From Occupation to Border Dispute

My op-ed in Tuesday’s Jerusalem Post. Here is part of it:

[T]he [UN] resolution acknowledges that the Palestinians have established all the trappings of a state. Abbas’s application to the Security Council last year made clear that they already had an independent, functioning state. It has a central bank and security forces, its own (virulently anti-Semitic) media, tax system and penal system. Palestine even an Internet suffix and international telephone exchange.

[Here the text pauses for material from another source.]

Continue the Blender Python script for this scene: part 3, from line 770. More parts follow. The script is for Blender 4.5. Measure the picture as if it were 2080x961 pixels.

It has long been functioning as a state, conducting foreign relations, making deals and acting entirely independently of, indeed contrary to, the will of Israel. This is not a Bantustan overseen by Israel, as all its recent actions prove. In the wake of the UN vote, Palestine opened a defense ministry and began discussing issuing passports. No people under occupation have all these trappings of self-determination and statehood… Today, well over 95% of Palestinians live in territory administered by the Palestinian government.

SO WHAT is the UN bid about? Certainly not statehood. Israel supports Palestinian statehood more than any other nation, having offered it in negotiations repeatedly.

Rather it is over borders. This is evident from the resolution’s specifically describing the borders of the new non-member: typically, membership determinations are entirely distinct from border delineations. The PA does not just want statehood and self-determination for the Palestinians. They insist that their state include what in the Oslo Process was dubbed Area C – regions that are overwhelmingly Jewish.